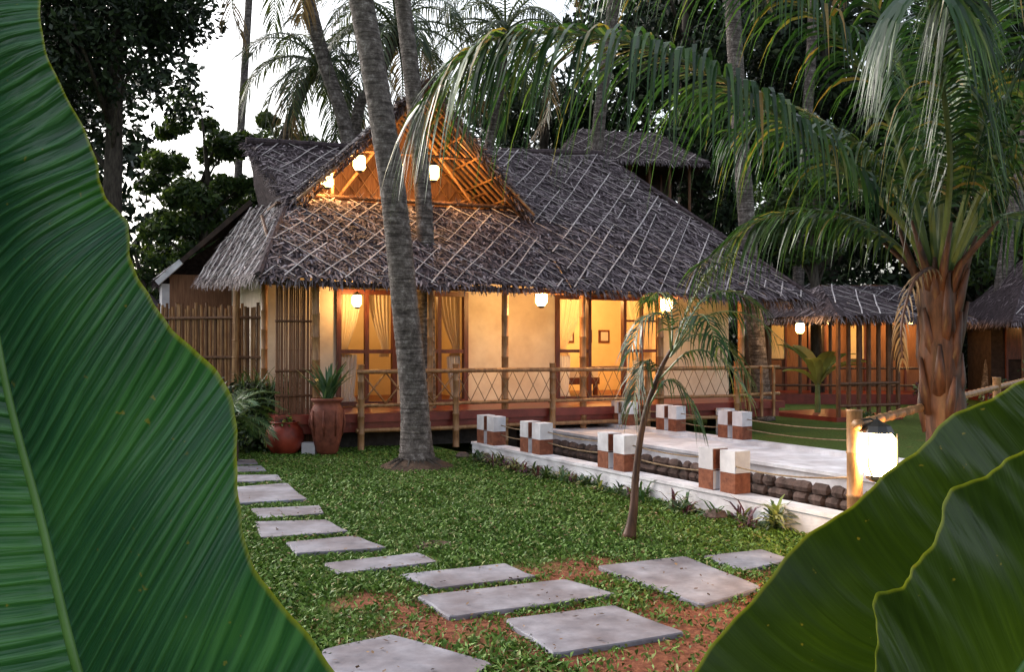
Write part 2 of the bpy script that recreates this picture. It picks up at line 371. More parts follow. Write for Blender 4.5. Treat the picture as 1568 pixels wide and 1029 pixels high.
while row < .05:
    y = 17.0; h = U(.13, .2)
    while y > 5:
        L_ = U(.14, .30); c = V((Rx(y), y, row + h / 2))
        n1, n2 = 5, 8; vs = []; 
        jit = [[U(.82, 1.1) for _ in range(n2)] for _ in range(n1)]
        for i in range(n1):
            ph = math.pi * i / (n1 - 1); sn_ = max(0.0, math.sin(ph))
            for k in range(n2):
                th = 2 * math.pi * k / n2; j = jit[i][k]
                vs.append(c + dn * (L_ * .56 * math.cos(ph)) + (-pn) * (.085 * (sn_ ** .6) * math.cos(th) * j) + V((0, 0, h * .56 * (sn_ ** .5) * math.sin(th) * j)))
        fs = [(i * n2 + k, i * n2 + (k + 1) % n2, (i + 1) * n2 + (k + 1) % n2, (i + 1) * n2 + k) for i in range(n1 - 1) for k in range(n2)]
        mb.add(vs, fs, M_rubble); y -= L_ * .87 * 1.02
    row += h * .95
mb.build('rubble_face', wk)

# ------------------------------------------------------------------ stepping stones
stones = [
 [(-1.92,7.80),(-1.38,8.07),(-1.04,7.60),(-1.74,7.39)], [(-1.45,7.04),(-.76,7.41),(-.57,7.10),(-1.29,6.72)],
 [(-.82,6.70),(-.05,7.04),(.17,6.65),(-.52,6.33)], [(-.64,6.13),(.39,6.57),(.71,6.18),(-.38,5.65)],
 [(-.05,5.60),(.66,5.91),(1.01,5.35),(.235,4.98)], [(-1.04,5.06),(-.70,5.31),(-.10,4.84),(-.35,4.3),(-1.0,4.4)],
 [(.64,6.96),(1.38,7.28),(1.73,6.35),(1.23,5.92)], [(1.51,7.28),(2.05,7.53),(2.19,7.17),(1.73,6.82)],
 [(-2.45,8.72),(-1.79,8.81),(-1.47,8.26),(-2.19,7.99)], [(-2.68,9.41),(-2.02,9.60),(-1.88,9.15),(-2.44,8.88)],
 [(-3.39,10.8),(-2.74,11.17),(-2.24,10.0),(-3.0,9.71)], [(-3.67,11.84),(-3.05,11.9),(-2.86,11.39),(-3.48,11.23)],
 [(-4.0,12.66),(-3.51,12.8),(-3.28,12.27),(-3.83,12.08)], [(-4.3,13.4),(-3.8,13.5),(-3.6,13.0),(-4.15,12.9)]]
sp = empty('stepping_stone_path')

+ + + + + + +

• [Problem statement]:
Write the lines above out again exactly, without any of their pictures.

• [The reply]:
Write part 2 of the bpy script that recreates this picture. It picks up at line 371. More parts follow. Write for Blender 4.5. Treat the picture as 1568 pixels wide and 1029 pixels high.
while row < .05:
    y = 17.0; h = U(.13, .2)
    while y > 5:
        L_ = U(.14, .30); c = V((Rx(y), y, row + h / 2))
        n1, n2 = 5, 8; vs = []; 
        jit = [[U(.82, 1.1) for _ in range(n2)] for _ in range(n1)]
        for i in range(n1):
            ph = math.pi * i / (n1 - 1); sn_ = max(0.0, math.sin(ph))
            for k in range(n2):
                th = 2 * math.pi * k / n2; j = jit[i][k]
                vs.append(c + dn * (L_ * .56 * math.cos(ph)) + (-pn) * (.085 * (sn_ ** .6) * math.cos(th) * j) + V((0, 0, h * .56 * (sn_ ** .5) * math.sin(th) * j)))
        fs = [(i * n2 + k, i * n2 + (k + 1) % n2, (i + 1) * n2 + (k + 1) % n2, (i + 1) * n2 + k) for i in range(n1 - 1) for k in range(n2)]
        mb.add(vs, fs, M_rubble); y -= L_ * .87 * 1.02
    row += h * .95
mb.build('rubble_face', wk)

# ------------------------------------------------------------------ stepping stones
stones = [
 [(-1.92,7.80),(-1.38,8.07),(-1.04,7.60),(-1.74,7.39)], [(-1.45,7.04),(-.76,7.41),(-.57,7.10),(-1.29,6.72)],
 [(-.82,6.70),(-.05,7.04),(.17,6.65),(-.52,6.33)], [(-.64,6.13),(.39,6.57),(.71,6.18),(-.38,5.65)],
 [(-.05,5.60),(.66,5.91),(1.01,5.35),(.235,4.98)], [(-1.04,5.06),(-.70,5.31),(-.10,4.84),(-.35,4.3),(-1.0,4.4)],
 [(.64,6.96),(1.38,7.28),(1.73,6.35),(1.23,5.92)], [(1.51,7.28),(2.05,7.53),(2.19,7.17),(1.73,6.82)],
 [(-2.45,8.72),(-1.79,8.81),(-1.47,8.26),(-2.19,7.99)], [(-2.68,9.41),(-2.02,9.60),(-1.88,9.15),(-2.44,8.88)],
 [(-3.39,10.8),(-2.74,11.17),(-2.24,10.0),(-3.0,9.71)], [(-3.67,11.84),(-3.05,11.9),(-2.86,11.39),(-3.48,11.23)],
 [(-4.0,12.66),(-3.51,12.8),(-3.28,12.27),(-3.83,12.08)], [(-4.3,13.4),(-3.8,13.5),(-3.6,13.0),(-4.15,12.9)]]
sp = empty('stepping_stone_path')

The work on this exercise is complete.